Australian economist John Quiggin (whom I've cited previously on climate change costs) has a post up with this title, both at his own blog and at Crooked Timber.  Does anybody care to comment?

My own response to John was as follows:

John, thanks for this piece. As a libertarian who believes that climate change IS a problem, I share some of your puzzlement and have done considerable commenting on this issue. Allow me to offer a few thoughts on various factors at work in the general libertarian resistance to taking government action on climate change:

– As Chris Horner noted in your linked piece, many libertarians see “global warming [as] the bottomless well of excuses for the relentless growth of Big Government.”  Even those who agree that is AGW is a serious problem are worried, for good reason, that government approaches to climate change will be a train wreck – in other words, that the government “cure” will be worse than the problem.

– Libertarians have in general drifted quite far from environmentalists.
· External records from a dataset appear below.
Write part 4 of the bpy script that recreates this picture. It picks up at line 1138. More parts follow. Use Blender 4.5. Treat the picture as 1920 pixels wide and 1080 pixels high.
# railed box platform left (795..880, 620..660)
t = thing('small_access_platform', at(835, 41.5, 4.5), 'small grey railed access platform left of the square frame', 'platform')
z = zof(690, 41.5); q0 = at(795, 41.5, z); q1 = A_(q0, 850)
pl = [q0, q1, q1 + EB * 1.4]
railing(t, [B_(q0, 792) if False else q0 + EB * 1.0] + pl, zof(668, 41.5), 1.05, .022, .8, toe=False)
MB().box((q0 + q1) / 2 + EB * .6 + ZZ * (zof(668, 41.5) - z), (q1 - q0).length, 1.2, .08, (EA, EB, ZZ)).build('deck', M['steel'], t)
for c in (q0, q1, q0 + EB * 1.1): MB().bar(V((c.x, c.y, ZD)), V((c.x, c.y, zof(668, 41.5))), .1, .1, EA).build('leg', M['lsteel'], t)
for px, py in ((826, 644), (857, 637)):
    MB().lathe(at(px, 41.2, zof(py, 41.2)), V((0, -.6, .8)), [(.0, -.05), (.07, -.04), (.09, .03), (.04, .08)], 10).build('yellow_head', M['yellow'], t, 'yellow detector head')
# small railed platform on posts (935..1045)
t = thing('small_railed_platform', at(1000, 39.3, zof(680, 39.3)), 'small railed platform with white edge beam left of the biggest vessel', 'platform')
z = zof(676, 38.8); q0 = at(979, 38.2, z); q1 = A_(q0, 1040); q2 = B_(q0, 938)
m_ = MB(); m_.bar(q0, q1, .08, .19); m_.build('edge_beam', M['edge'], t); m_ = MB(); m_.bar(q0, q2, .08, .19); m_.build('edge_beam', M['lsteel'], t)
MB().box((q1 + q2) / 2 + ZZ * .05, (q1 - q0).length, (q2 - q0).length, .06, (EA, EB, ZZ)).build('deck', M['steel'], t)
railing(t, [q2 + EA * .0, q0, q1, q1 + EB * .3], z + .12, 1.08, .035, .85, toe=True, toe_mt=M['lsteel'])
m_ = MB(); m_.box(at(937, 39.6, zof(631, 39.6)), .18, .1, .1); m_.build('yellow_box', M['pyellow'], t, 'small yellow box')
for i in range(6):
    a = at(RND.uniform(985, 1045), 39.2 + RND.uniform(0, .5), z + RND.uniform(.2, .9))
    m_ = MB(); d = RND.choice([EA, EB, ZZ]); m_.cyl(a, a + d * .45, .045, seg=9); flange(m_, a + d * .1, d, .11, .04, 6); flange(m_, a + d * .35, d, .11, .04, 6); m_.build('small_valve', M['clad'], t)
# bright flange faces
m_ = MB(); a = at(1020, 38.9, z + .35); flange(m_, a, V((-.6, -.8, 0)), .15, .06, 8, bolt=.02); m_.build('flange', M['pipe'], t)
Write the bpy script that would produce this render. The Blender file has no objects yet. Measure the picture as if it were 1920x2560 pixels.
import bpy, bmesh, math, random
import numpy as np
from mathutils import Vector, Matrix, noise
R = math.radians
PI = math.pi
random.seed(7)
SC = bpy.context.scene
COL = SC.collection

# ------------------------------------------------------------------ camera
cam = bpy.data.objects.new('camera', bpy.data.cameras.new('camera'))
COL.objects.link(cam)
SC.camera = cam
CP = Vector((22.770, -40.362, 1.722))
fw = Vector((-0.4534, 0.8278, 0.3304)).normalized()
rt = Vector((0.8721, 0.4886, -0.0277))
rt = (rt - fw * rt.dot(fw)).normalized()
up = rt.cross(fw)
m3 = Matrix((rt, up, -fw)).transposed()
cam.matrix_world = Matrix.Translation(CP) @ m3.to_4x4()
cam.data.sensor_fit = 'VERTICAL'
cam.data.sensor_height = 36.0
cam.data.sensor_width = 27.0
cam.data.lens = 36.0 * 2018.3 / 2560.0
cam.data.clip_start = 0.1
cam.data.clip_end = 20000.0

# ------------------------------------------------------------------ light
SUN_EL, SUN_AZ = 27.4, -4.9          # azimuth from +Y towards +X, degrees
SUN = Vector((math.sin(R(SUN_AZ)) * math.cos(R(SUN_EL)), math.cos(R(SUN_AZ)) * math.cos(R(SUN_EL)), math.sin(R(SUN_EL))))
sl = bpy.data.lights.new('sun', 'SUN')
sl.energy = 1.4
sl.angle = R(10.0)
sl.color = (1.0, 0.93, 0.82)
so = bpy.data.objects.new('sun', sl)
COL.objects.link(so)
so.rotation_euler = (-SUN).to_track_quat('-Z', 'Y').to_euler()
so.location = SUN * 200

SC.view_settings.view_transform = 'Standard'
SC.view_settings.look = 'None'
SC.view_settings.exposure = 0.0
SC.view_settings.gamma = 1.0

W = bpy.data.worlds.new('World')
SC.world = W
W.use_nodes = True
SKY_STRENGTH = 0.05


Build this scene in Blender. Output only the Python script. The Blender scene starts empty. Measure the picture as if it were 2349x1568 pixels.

Even though they still share a mistrust of big government, environmentalists generally believe that MORE government is the answer, while ignoring all of the problems associated with inefficient bureaucratic management (witness the crashing of many managed fisheries in the US), the manipulation of such managment to benefit bureaucratic interests, special interests and insiders (wildfire fighting budgets, fossil fuel and hard rock mining, etc.) and the resultant and inescapable politicization of all disputes due to the absence of private markets. Libertarians see that socialized property rights regimes can be just as “tragedy of the commons” ruinous as cases where community or private solutions have not yet developed, and have concluded that, without privatization, government involvement inevitably expands. Thus, libertarians often see environmentalists as simply another group fighting to expand government, and are hostile as a result.

– Libertarians are as subject to reflexive, partisan position-taking as any one else. Because they are reflexively opposed to government action, they find it easier to operate from a position of skepticism in trying to bat down AGW scientific and economic arguments (and to slam the motives of those arguing that AGW must be addressed by government) than to open-mindedly review the evidence. This is a shame( but human), because it blunts the libertarian message in explaining what libertarians understand very well – that environmental problems arise when property rights over resources are not clearly defined or enforceable, and also when governments (mis)manage resources.